Too bad about the loss of the stretch IRA, but we’ve all had time to adjust to the new IRS rules, right?

Unfortunately, no. The IRS rules are, at the moment, clear as mud. Concern escalated when the IRS issued proposed (but not yet final) regulations earlier this year. Advisors and clients are facing an acute discrepancy between what had been understood by practitioners immediately after the SECURE Act was passed, on one hand, and what the IRS has included in the proposed regulations, on the other.

Specifically, some non-spouse beneficiaries of an inherited IRA may not be able to wait until the 10-year post-inheritance mark to fully withdraw the funds in a lump sum, but instead, according to the proposed regulations, must begin taking annual distributions immediately following the inheritance and throughout the statutory 10-year period during which all funds must be withdrawn. This is a hard pill to swallow for clients who were counting on years of additional tax-free growth and who had hoped to defer an income tax hit until a lower-income year.
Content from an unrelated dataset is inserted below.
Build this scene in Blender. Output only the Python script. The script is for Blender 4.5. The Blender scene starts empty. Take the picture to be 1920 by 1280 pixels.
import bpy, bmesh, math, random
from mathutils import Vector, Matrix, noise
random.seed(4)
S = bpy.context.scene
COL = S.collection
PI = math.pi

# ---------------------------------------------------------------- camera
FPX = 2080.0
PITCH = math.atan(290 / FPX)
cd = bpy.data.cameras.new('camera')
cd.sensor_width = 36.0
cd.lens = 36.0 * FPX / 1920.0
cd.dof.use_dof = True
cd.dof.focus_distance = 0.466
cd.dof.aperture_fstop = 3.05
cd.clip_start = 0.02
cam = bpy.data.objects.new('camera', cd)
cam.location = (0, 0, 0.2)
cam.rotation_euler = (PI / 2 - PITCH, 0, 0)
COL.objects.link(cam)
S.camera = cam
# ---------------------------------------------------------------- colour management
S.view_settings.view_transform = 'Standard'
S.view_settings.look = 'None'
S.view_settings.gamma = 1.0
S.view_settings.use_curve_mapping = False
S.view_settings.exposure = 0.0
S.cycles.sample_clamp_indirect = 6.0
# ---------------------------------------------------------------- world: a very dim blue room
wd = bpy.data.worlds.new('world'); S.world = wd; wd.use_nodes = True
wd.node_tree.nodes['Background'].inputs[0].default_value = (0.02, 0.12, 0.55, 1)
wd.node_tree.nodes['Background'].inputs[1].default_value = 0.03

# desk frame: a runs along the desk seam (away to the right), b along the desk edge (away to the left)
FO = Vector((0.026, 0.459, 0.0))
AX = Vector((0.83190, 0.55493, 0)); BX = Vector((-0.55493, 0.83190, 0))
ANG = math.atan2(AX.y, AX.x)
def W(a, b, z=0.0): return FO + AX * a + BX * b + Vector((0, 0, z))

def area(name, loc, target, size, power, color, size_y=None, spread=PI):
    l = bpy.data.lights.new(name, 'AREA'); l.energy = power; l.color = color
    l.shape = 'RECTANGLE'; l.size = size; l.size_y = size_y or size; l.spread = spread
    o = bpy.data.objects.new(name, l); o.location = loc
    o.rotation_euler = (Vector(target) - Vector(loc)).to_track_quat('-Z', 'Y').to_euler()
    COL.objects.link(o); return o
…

The situation is complicated but worth understanding because of the potential headaches the proposed regulation could cause for your clients who are caught in the gray area (this very clear article is helpful).

On the bright side, the current state of confusion could present an opportunity to serve your philanthropic clients, as inherited IRAs can also make QCDs. Some might prefer the joy of making disbursements to charity over the rigors of still-fuzzy regulation.